[Dataset items]
==*==
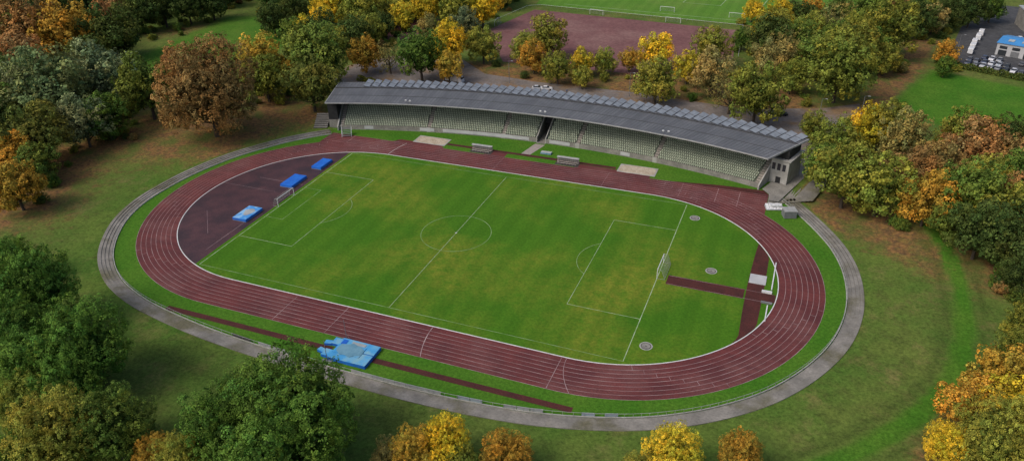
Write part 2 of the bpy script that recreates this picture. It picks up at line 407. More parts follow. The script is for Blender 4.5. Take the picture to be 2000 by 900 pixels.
cross(-22, -R0 - .2, -R0 - TW + .2, .08); cross(60, 39, 47.6, .1); cross(66, 38, 47.6, .08); cross(50, 39, 47.6, .06)
cross(-42, 38, 47.6, .13, 'white', 1.5); cross(-60, 42, 47.6, .1); cross(28, 38, 47.6, .05); cross(-6, 38, 47.6, .05)
for side in (1, -1):
    for i in range(8):
        for t0 in (.35, 1.1, 2.2, 2.75):
            t = -math.pi / 2 + t0 + i * .055
            cxx = XR if side > 0 else XL
            r1 = R0 + .3 + i * 1.2; c, s_ = math.cos(t) * side, math.sin(t)
            b.ribbon([(cxx + r1 * c, r1 * s_), (cxx + (r1 + 1.2) * c, (r1 + 1.2) * s_)], .07, .040, 'trackline')
b.obj('track_lane_markings')
b = MB(); O1, O2 = oval(R0 + .02), oval(R0 - .18)
b.between(O1, O2, .07, .07, 'kerb'); b.between(O1, O1, 0, .07, 'kerb'); b.between(O2, O2, .07, 0, 'kerb')
b.obj('inner_track_kerb')
b = MB(); b.poly(oval(R0 - .20), .015, 'turf'); b.obj('football_pitch_grass')
b = MB(); r = R0 - .22; t0 = math.acos(-(54.4 + XL) / r)
P = [(XL + r * math.cos(t0 + (2 * math.pi - 2 * t0) * i / 40), r * math.sin(t0 + (2 * math.pi - 2 * t0) * i / 40)) for i in range(41)]
b.poly(P, .022, 'tartan_dark')
b.ribbon([(-70.5, 10.5), (-55, 10.5)], .1, .028, 'trackline'); b.ribbon([(-56.6, -29), (-56.6, -14)], .08, .028, 'trackline')
b.ribbon([(-78.0, 4), (-60, 4)], .06, .028, 'trackline'); b.ribbon([(-71, -12), (-62, -22)], .06, .028, 'trackline')
b.obj('high_jump_apron')
b = MB()
r = R0 - .26
A = []; B_ = []
for i in range(31):
    y = 25.5 - 51 * i / 30
    xo = min(XR + math.sqrt(r * r - y * y), 76.7 + .2 * math.cos(y / 12)); xi = min(73.2 + .0012 * y * y, xo - .02)
    if abs(y) > 20: xi = min(73.4 - (abs(y) - 20) * .35, xo - .02) if y < 0 else xi
    A.append((xi, y)); B_.append((xo, y))
b.between(A, B_, .022, .022, 'runway', False)
b.poly([(55.6, -5), (72.9, -5), (72.9, -1.1), (55.6, -1.1)], .022, 'runway')
b.poly([(76.9, -4.6), (79.6, -4.6), (79.6, -1.3), (76.9, -1.3)], .0225, 'runway')
b.ribbon([(55.8, -4.8), (79, -4.8)], .07, .03, 'trackline'); b.ribbon([(55.8, -1.3), (79, -1.3)], .07, .03, 'trackline')
b.obj('javelin_runway')
b = MB(); b.box((75.2, 3.8, .09), (3.7, 3.9, .14), 'lightconc', top='wallwhite'); b.obj('water_jump_cover')
b = MB()
b.box((78.5, 6.5, .12), (.25, 12, .2), 'kerb'); b.box((78.2, -9, .12), (.25, 6, .2), 'kerb'); b.box((77.6, -1.0, .3), (2.2, .5, .5), 'whitemetal'); b.box((77.9, -5.3, .3), (2.4, .4, .4), 'steel')
b.obj('hurdle_barrier')
def fl(pts, w=.12, k='dimline', closed=False): b.ribbon(pts, w, .030, k, closed)
b = MB(); L, W = 53.3, 34.9
fl([(-L, -W), (L, -W)]); fl([(-L, W), (L, W)]); fl([(-L, -W), (-L, W)], .15, 'goalline'); fl([(L, -W), (L, W)], .17, 'goalline'); b.ribbon([(0, -W), (0, W)], .12, .034, 'goalline')
b.ribbon([(9.15 * math.cos(t * math.pi / 36), 9.15 * math.sin(t * math.pi / 36)) for t in range(72)], .13, .038, 'dimline', True)
for sgn in (-1, 1):
    g = sgn * L
    b.ribbon([(g, -20.16), (g - sgn * 16.5, -20.16)], .12, .034, 'goalline'); b.ribbon([(g, 20.16), (g - sgn * 16.5, 20.16)], .12, .034, 'goalline')
    b.ribbon([(g - sgn * 16.5, -20.16), (g - sgn * 16.5, 20.16)], .11, .038, 'goalline')
    if sgn < 0: b.ribbon([(g, -9.16), (g - sgn * 5.5, -9.16)], .11, .034, 'dimline'); b.ribbon([(g, 9.16), (g - sgn * 5.5, 9.16)], .11, .034, 'dimline'); b.ribbon([(g - sgn * 5.5, -9.16), (g - sgn * 5.5, 9.16)], .11, .038, 'dimline')
    a0 = math.acos(5.5 / 9.15)
    b.ribbon([(g - sgn * (11 + 9.15 * math.cos(-a0 + 2 * a0 * i / 20)), 9.15 * math.sin(-a0 + 2 * a0 * i / 20)) for i in range(21)], .12, .042, 'dimline')
b.poly([(.25 * math.cos(i), .25 * math.sin(i)) for i in range(6)], .046, 'white')
b.obj('pitch_markings')
b = MB(); b.poly([(-47.5, -52.7), (-3.8, -52.5), (-3.8, -51), (-47.5, -51.2)], .012, 'runway'); b.poly([(5.5, -52.6), (48, -52.3), (48, -50.8), (5.5, -51.1)], .012, 'runway'); b.obj('pole_vault_runway')
b = MB()
b.poly([(-27.5, 50.6), (29, 50.6), (29, 52.1), (-27.5, 52.1)], .012, 'runway')
b.poly([(-46, 47.7), (-27, 47.7), (-29, 50), (-44, 50)], .010, 'track'); b.poly([(-13, 47.7), (-6, 47.7), (-6, 50.6), (-13, 50.6)], .011, 'track')
b.poly([(17, 47.7), (40, 47.7), (40, 50), (24, 50.5), (17, 50.5)], .010, 'track')
b.poly([(-2, 52.1), (1, 52.1), (3.0, 60.8), (-.4, 60.8)], .009, 'aisle')
b.poly([(44, 47.7), (74, 47.7), (72, 50.5), (60, 50)], .0095, 'runway')
b.obj('long_jump_runway')
for (cx, cy) in ((-33.5, 52.2), (35.5, 52)):
    b = MB()
    b.box((cx, cy, .05), (11.5, 5.6, .08), 'lightconc')
    out = []
    for i in range(40):
        t = 2 * math.pi * i / 40; q = (abs(math.cos(t)) ** 5 + abs(math.sin(t)) ** 5) ** -.2
        q *= 1 + random.uniform(-.05, .05); out.append((cx + 5.4 * q * math.cos(t), cy + 2.5 * q * math.sin(t)))
    b.poly(out, .10, 'sand'); b.obj('sand_pit')
for cx, cy in ((56.6, 28.2), (64.6, 3.9), (56.5, -28.7)):
    b = MB(); c = [(1.35 * math.cos(i * math.pi / 14), 1.35 * math.sin(i * math.pi / 14)) for i in range(28)]
    b.prism(c, 0, .06, 'lightconc'); b.prism([(p[0] * .80, p[1] * .80) for p in c], .06, .07, 'riser'); b.prism([(p[0] * .68, p[1] * .68) for p in c], .07, .08, 'concrete'); b.prism([(p[0] * .12, p[1] * .12) for p in c], .08, .09, 'riser')
    b.obj('shot_put_circle', loc=(cx, cy, 0))

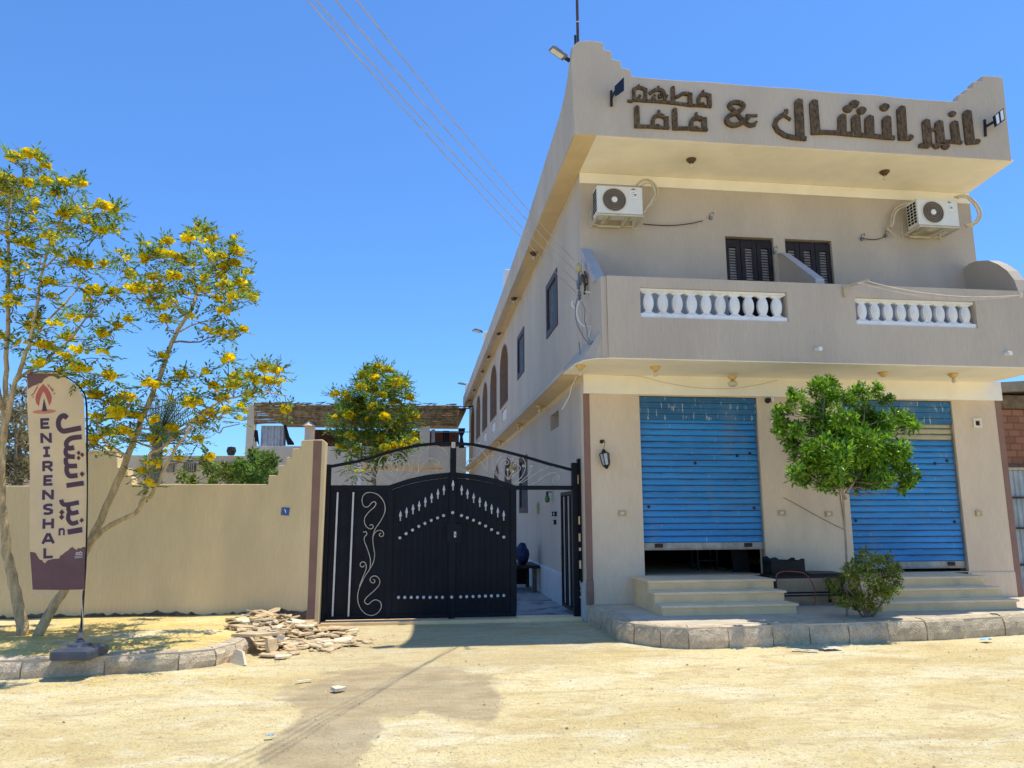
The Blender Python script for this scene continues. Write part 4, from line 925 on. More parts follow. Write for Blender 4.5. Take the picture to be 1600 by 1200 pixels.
==*==
**WHAT IS REQUIRED**
Restate each of the entries above word for word and skip every image.

**WORKED ANSWER**
Write part 2 of the bpy script that recreates this picture. It picks up at line 407. More parts follow. The script is for Blender 4.5. Take the picture to be 2000 by 900 pixels.
cross(-22, -R0 - .2, -R0 - TW + .2, .08); cross(60, 39, 47.6, .1); cross(66, 38, 47.6, .08); cross(50, 39, 47.6, .06)
cross(-42, 38, 47.6, .13, 'white', 1.5); cross(-60, 42, 47.6, .1); cross(28, 38, 47.6, .05); cross(-6, 38, 47.6, .05)
for side in (1, -1):
    for i in range(8):
        for t0 in (.35, 1.1, 2.2, 2.75):
            t = -math.pi / 2 + t0 + i * .055
            cxx = XR if side > 0 else XL
            r1 = R0 + .3 + i * 1.2; c, s_ = math.cos(t) * side, math.sin(t)
            b.ribbon([(cxx + r1 * c, r1 * s_), (cxx + (r1 + 1.2) * c, (r1 + 1.2) * s_)], .07, .040, 'trackline')
b.obj('track_lane_markings')
b = MB(); O1, O2 = oval(R0 + .02), oval(R0 - .18)
b.between(O1, O2, .07, .07, 'kerb'); b.between(O1, O1, 0, .07, 'kerb'); b.between(O2, O2, .07, 0, 'kerb')
b.obj('inner_track_kerb')
b = MB(); b.poly(oval(R0 - .20), .015, 'turf'); b.obj('football_pitch_grass')
b = MB(); r = R0 - .22; t0 = math.acos(-(54.4 + XL) / r)
P = [(XL + r * math.cos(t0 + (2 * math.pi - 2 * t0) * i / 40), r * math.sin(t0 + (2 * math.pi - 2 * t0) * i / 40)) for i in range(41)]
b.poly(P, .022, 'tartan_dark')
b.ribbon([(-70.5, 10.5), (-55, 10.5)], .1, .028, 'trackline'); b.ribbon([(-56.6, -29), (-56.6, -14)], .08, .028, 'trackline')
b.ribbon([(-78.0, 4), (-60, 4)], .06, .028, 'trackline'); b.ribbon([(-71, -12), (-62, -22)], .06, .028, 'trackline')
b.obj('high_jump_apron')
b = MB()
r = R0 - .26
A = []; B_ = []
for i in range(31):
    y = 25.5 - 51 * i / 30
    xo = min(XR + math.sqrt(r * r - y * y), 76.7 + .2 * math.cos(y / 12)); xi = min(73.2 + .0012 * y * y, xo - .02)
    if abs(y) > 20: xi = min(73.4 - (abs(y) - 20) * .35, xo - .02) if y < 0 else xi
    A.append((xi, y)); B_.append((xo, y))
b.between(A, B_, .022, .022, 'runway', False)
b.poly([(55.6, -5), (72.9, -5), (72.9, -1.1), (55.6, -1.1)], .022, 'runway')
b.poly([(76.9, -4.6), (79.6, -4.6), (79.6, -1.3), (76.9, -1.3)], .0225, 'runway')
b.ribbon([(55.8, -4.8), (79, -4.8)], .07, .03, 'trackline'); b.ribbon([(55.8, -1.3), (79, -1.3)], .07, .03, 'trackline')
b.obj('javelin_runway')
b = MB(); b.box((75.2, 3.8, .09), (3.7, 3.9, .14), 'lightconc', top='wallwhite'); b.obj('water_jump_cover')
b = MB()
b.box((78.5, 6.5, .12), (.25, 12, .2), 'kerb'); b.box((78.2, -9, .12), (.25, 6, .2), 'kerb'); b.box((77.6, -1.0, .3), (2.2, .5, .5), 'whitemetal'); b.box((77.9, -5.3, .3), (2.4, .4, .4), 'steel')
b.obj('hurdle_barrier')
def fl(pts, w=.12, k='dimline', closed=False): b.ribbon(pts, w, .030, k, closed)
b = MB(); L, W = 53.3, 34.9
fl([(-L, -W), (L, -W)]); fl([(-L, W), (L, W)]); fl([(-L, -W), (-L, W)], .15, 'goalline'); fl([(L, -W), (L, W)], .17, 'goalline'); b.ribbon([(0, -W), (0, W)], .12, .034, 'goalline')
b.ribbon([(9.15 * math.cos(t * math.pi / 36), 9.15 * math.sin(t * math.pi / 36)) for t in range(72)], .13, .038, 'dimline', True)
for sgn in (-1, 1):
    g = sgn * L
    b.ribbon([(g, -20.16), (g - sgn * 16.5, -20.16)], .12, .034, 'goalline'); b.ribbon([(g, 20.16), (g - sgn * 16.5, 20.16)], .12, .034, 'goalline')
    b.ribbon([(g - sgn * 16.5, -20.16), (g - sgn * 16.5, 20.16)], .11, .038, 'goalline')
    if sgn < 0: b.ribbon([(g, -9.16), (g - sgn * 5.5, -9.16)], .11, .034, 'dimline'); b.ribbon([(g, 9.16), (g - sgn * 5.5, 9.16)], .11, .034, 'dimline'); b.ribbon([(g - sgn * 5.5, -9.16), (g - sgn * 5.5, 9.16)], .11, .038, 'dimline')
    a0 = math.acos(5.5 / 9.15)
    b.ribbon([(g - sgn * (11 + 9.15 * math.cos(-a0 + 2 * a0 * i / 20)), 9.15 * math.sin(-a0 + 2 * a0 * i / 20)) for i in range(21)], .12, .042, 'dimline')
b.poly([(.25 * math.cos(i), .25 * math.sin(i)) for i in range(6)], .046, 'white')
b.obj('pitch_markings')
b = MB(); b.poly([(-47.5, -52.7), (-3.8, -52.5), (-3.8, -51), (-47.5, -51.2)], .012, 'runway'); b.poly([(5.5, -52.6), (48, -52.3), (48, -50.8), (5.5, -51.1)], .012, 'runway'); b.obj('pole_vault_runway')
b = MB()
b.poly([(-27.5, 50.6), (29, 50.6), (29, 52.1), (-27.5, 52.1)], .012, 'runway')
b.poly([(-46, 47.7), (-27, 47.7), (-29, 50), (-44, 50)], .010, 'track'); b.poly([(-13, 47.7), (-6, 47.7), (-6, 50.6), (-13, 50.6)], .011, 'track')
b.poly([(17, 47.7), (40, 47.7), (40, 50), (24, 50.5), (17, 50.5)], .010, 'track')
b.poly([(-2, 52.1), (1, 52.1), (3.0, 60.8), (-.4, 60.8)], .009, 'aisle')
b.poly([(44, 47.7), (74, 47.7), (72, 50.5), (60, 50)], .0095, 'runway')
b.obj('long_jump_runway')
for (cx, cy) in ((-33.5, 52.2), (35.5, 52)):
    b = MB()
    b.box((cx, cy, .05), (11.5, 5.6, .08), 'lightconc')
    out = []
    for i in range(40):
        t = 2 * math.pi * i / 40; q = (abs(math.cos(t)) ** 5 + abs(math.sin(t)) ** 5) ** -.2
        q *= 1 + random.uniform(-.05, .05); out.append((cx + 5.4 * q * math.cos(t), cy + 2.5 * q * math.sin(t)))
    b.poly(out, .10, 'sand'); b.obj('sand_pit')
for cx, cy in ((56.6, 28.2), (64.6, 3.9), (56.5, -28.7)):
    b = MB(); c = [(1.35 * math.cos(i * math.pi / 14), 1.35 * math.sin(i * math.pi / 14)) for i in range(28)]
    b.prism(c, 0, .06, 'lightconc'); b.prism([(p[0] * .80, p[1] * .80) for p in c], .06, .07, 'riser'); b.prism([(p[0] * .68, p[1] * .68) for p in c], .07, .08, 'concrete'); b.prism([(p[0] * .12, p[1] * .12) for p in c], .08, .09, 'riser')
    b.obj('shot_put_circle', loc=(cx, cy, 0))

The Blender Python script for this scene continues. Write part 4, from line 925 on. More parts follow. Write for Blender 4.5. Take the picture to be 1600 by 1200 pixels.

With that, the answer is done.